Method Detection Limits

According to Method 200.7, MDLs are determined by performing seven measurements of a blank which has been spiked at concentrations of two-three times the instrumental detection limits. The standard deviation of the seven measurements is then multiplied by 3.14 to attain the 99% confidence level. The MDLs are shown in Figure 2, along with the lowest certified values in the wastewater reference material analysed (Note: not all elements are certified in this reference material). The MDLs are significantly lower than the certified values, demonstrating the ability to easily measure low-level elements in wastewaters.

Spectral Interference Check

To determine if interelement correction equations (IECs) are required, a spectral interference check standard (SIC) containing 300 mg/L Fe and 200 mg/L Al was analysed. No significant interferences were found. The excellent spectral resolution of the Avio 500 optics eliminated the need for IECs. However, if samples are analysed which contain high concentrations of other potential interferents, an IEC table can easily be created and implemented directly within Syngistix™ for ICP software.

Accuracy

To determine the accuracy of the method, four reference materials were analysed.
Table 5 shows the certified values for each of the reference materials, with the recoveries being plotted in Figure 3. All recoveries are within 10% of the certified values, demonstrating the accuracy of the methodology. It should be noted that not all elements listed in Method 200.7 are certified in the reference materials. 

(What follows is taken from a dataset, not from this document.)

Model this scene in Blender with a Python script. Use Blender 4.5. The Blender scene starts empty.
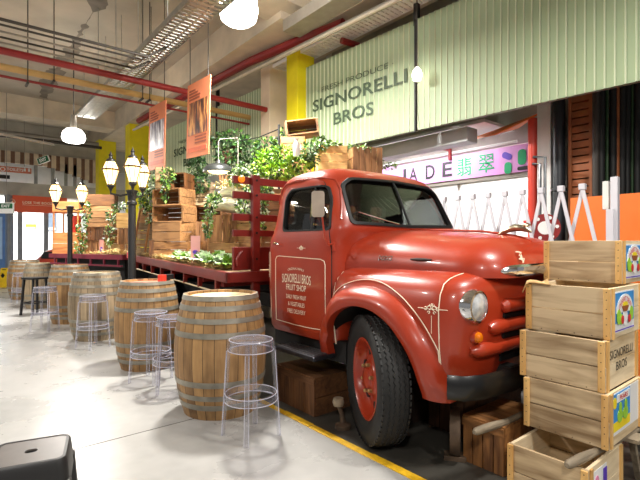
import bpy, bmesh, math, random
from mathutils import Vector, Matrix
random.seed(7)
SC = bpy.context.scene
COL = SC.collection
pi = math.pi

# ------------------------------------------------------------------ camera, world, exposure
cam_d = bpy.data.cameras.new('camera'); cam = bpy.data.objects.new('camera', cam_d); COL.objects.link(cam)
cam.location = (0, 0, 1.4); cam.rotation_euler = (pi/2, 0, -math.atan2(.6351, .7724))
cam_d.sensor_width = 36; cam_d.lens = 450/640*36; cam_d.shift_y = 4/640; cam_d.clip_start = .05
SC.camera = cam
SC.cycles.transparent_max_bounces = 32
W = bpy.data.worlds.new('hall_daylight'); SC.world = W; W.use_nodes = True
W.node_tree.nodes['Background'].inputs[0].default_value = (1, .98, .96, 1)
W.node_tree.nodes['Background'].inputs[1].default_value = .2
vs = SC.view_settings
vs.view_transform = 'Standard'; vs.look = 'None'; vs.exposure = 0.38; vs.gamma = 1; vs.use_curve_mapping = False
PENDANT_W = 150
def lamp(name, kind, loc, power, col=(1, .93, .82), size=.3, rot=(0, 0, 0), sy=None, spread=pi):
    d = bpy.data.lights.new(name, kind); o = bpy.data.objects.new(name, d); COL.objects.link(o)
    d.energy = power; d.color = col; o.location = loc; o.rotation_euler = rot
    if kind == 'AREA':
        d.size = size; d.spread = spread
        if sy: d.shape = 'RECTANGLE'; d.size_y = sy
        else: d.shape = 'DISK'
    else: d.shadow_soft_size = size
    return o
lamp('jade_shop_light', 'AREA', (7.4, 4.2, 3.3), 185, (1, .98, .96), 1.4, sy=3.0)
lamp('far_shop_light', 'AREA', (1.0, 20.4, 3.6), 700, (.95, .98, 1), 4.0, sy=2.0)

# ------------------------------------------------------------------ pixel helper (photo frame 640x480)
c_, s_ = .7724, .6351
def ray(px, py):
    r = (px-320)/450
    return Vector((r*c_+s_, -r*s_+c_, -(py-244)/450))
def at(px, py, d): return Vector((0, 0, 1.4)) + ray(px, py)*d
def atz(px, py, z=0):
    v = ray(px, py); return Vector((0, 0, 1.4)) + v*((z-1.4)/v.z)

# ------------------------------------------------------------------ mesh helpers
class MB:
    def __init__(s): s.v = []; s.f = []; s.m = []; s.s = []
    def add(s, vs, fs, mi=0, sm=False):
        o = len(s.v); s.v += [tuple(v) for v in vs]
        for f in fs:
            s.f.append([i+o for i in f]); s.m.append(mi); s.s.append(sm)
        return s
    def box(s, c, d, rz=0, mi=0, M=None):
        hx, hy, hz = d[0]/2, d[1]/2, d[2]/2
        vs = [Vector((x*hx, y*hy, z*hz)) for z in (-1, 1) for y in (-1, 1) for x in (-1, 1)]
        R = M if M else Matrix.Rotation(rz, 3, 'Z')
        vs = [R @ v + Vector(c) for v in vs]
        return s.add(vs, [(0,2,3,1), (4,5,7,6), (0,1,5,4), (2,6,7,3), (0,4,6,2), (1,3,7,5)], mi)
    def b2(s, x0, x1, y0, y1, z0, z1, mi=0):
        return s.box(((x0+x1)/2, (y0+y1)/2, (z0+z1)/2), (abs(x1-x0), abs(y1-y0), abs(z1-z0)), mi=mi)
    def bar(s, p0, p1, w, h, mi=0, up=(0, 0, 1)):
        p0, p1 = Vector(p0), Vector(p1); a = (p1-p0); L = a.length; a.normalize()
        u = Vector(up)
        if abs(a.dot(u)) > .95: u = Vector((1, 0, 0))
        b = u.cross(a).normalized(); c = a.cross(b)
        return s.box((p0+p1)/2, (L, w, h), mi=mi, M=Matrix((a, b, c)).transposed())
    def loft(s, rings, c0=True, c1=True, mi=0, sm=True, closed=True):
        n = len(rings[0]); vs = [p for r in rings for p in r]; fs = []
        for i in range(len(rings)-1):
            for j in range(n if closed else n-1):
                k = (j+1) % n
                fs.append((i*n+j, i*n+k, (i+1)*n+k, (i+1)*n+j))
        if c0: fs.append(tuple(range(n-1, -1, -1)))
        if c1: fs.append(tuple((len(rings)-1)*n+j for j in range(n)))
        return s.add(vs, fs, mi, sm)
    def tube(s, pts, r, n=8, mi=0, closed=False, sm=True):
        pts = [Vector(p) for p in pts]; N = len(pts)
        rr = r if isinstance(r, (list, tuple)) else [r]*N
        rings = []; prev = None
        for i, p in enumerate(pts):
            if closed: t = pts[(i+1) % N]-pts[i-1]
            else: t = pts[min(i+1, N-1)]-pts[max(i-1, 0)]
            t.normalize()
            if prev is None:
                u = Vector((0, 0, 1)) if abs(t.z) < .9 else Vector((1, 0, 0))
                b = t.cross(u).normalized()
            else:
                b = prev - t*prev.dot(t)
                b = b.normalized() if b.length > 1e-6 else t.orthogonal().normalized()
            prev = b; c = t.cross(b)
            rings.append([p + (b*math.cos(2*pi*k/n)+c*math.sin(2*pi*k/n))*rr[i] for k in range(n)])
        if closed: rings.append(rings[0])
        return s.loft(rings, not closed, not closed, mi, sm)
    def cyl(s, p0, p1, r0, r1=None, n=14, mi=0):
        return s.tube([p0, p1], [r0, r0 if r1 is None else r1], n, mi)
    def lathe(s, prof, n=28, c=(0, 0, 0), M=None, mi=0, sm=True, caps=True):
        c = Vector(c); R = M if M else Matrix.Identity(3)
        rings = [[c + R @ Vector((r*math.cos(2*pi*k/n), r*math.sin(2*pi*k/n), z)) for k in range(n)] for r, z in prof]
        return s.loft(rings, caps, caps, mi, sm)
    def prism(s, poly, ax, a0, a1, mi=0, sm=False):
        def P(p, a): return (a, p[0], p[1]) if ax == 'X' else ((p[0], a, p[1]) if ax == 'Y' else (p[0], p[1], a))
        return s.loft([[P(p, a0) for p in poly], [P(p, a1) for p in poly]], True, True, mi, sm)
    def quad(s, a, b, c, d, mi=0): return s.add([a, b, c, d], [(0, 1, 2, 3)], mi)
    def text(s, txt, fn, w=None, h=None, mi=0, bold=0.0, cut=None):
        vs, fs = text_mesh(txt, bold)
        x0 = min(v[0] for v in vs); x1 = max(v[0] for v in vs); y0 = min(v[1] for v in vs); y1 = max(v[1] for v in vs)
        kx = (w/(x1-x0)) if w else h/(y1-y0); ky = (h/(y1-y0)) if h else kx
        return s.add([fn((v[0]-(x0+x1)/2)*kx, (v[1]-(y0+y1)/2)*ky) for v in vs], fs, mi)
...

To assess the ability to accurately measure the elements in Method 200.7 which are not present in the reference materials, spikes of the non-certified elements were added to the wastewater reference materials and analysed. Two different spike levels of each element were added to different reference materials, as shown in Table 6, and the recoveries are plotted in Figure 4. All recoveries are within 10% of true values, further demonstrating the robustness of the methodology. 

Stability

With the accuracy of the methodology established, the stability was assessed by analysing wastewater samples over 10 hours, with a QC check (the IPC) being analysed every ten samples. The plot in Figure 5 shows the stability, with all QC recoveries falling within 10% of their true value. In addition, the internal standard stability was monitored over the same analysis to determine overall instrumental drift. As shown in Figure 6, the internal standards varied by less than 7%, demonstrating the exceptional stability of the system. Instrumental design considerations, including the vertical torch and Flat Plate™ Plasma Technology, result in excellent stability, while taking advantage of the dual view capability and continuously switching between axial and radial plasma viewing modes for each sample. 

Conclusions

This work demonstrates the ability of the Avio 500 ICP-OES to analyse wastewater following the guidelines provided in U.S. EPA Method 200.7. With accuracy, reliability, robustness, and stability demonstrated through the analysis of reference materials and QC checks, the Avio 500 ICP-OES provides a robust solution for wastewater analysis, all while using a total argon flow of 9 L/min.This low argon consumption of the Avio 500 ICP-OES provides a faster return on investment for all laboratories. 

Reference

1. Method 200.7, Revision 4.4: Determination of Metals and Trace Elements in Water and Wastes by Inductively Coupled Plasma-Atomic Emission Spectrometry”, United States Environmental Protection Agency, 1994.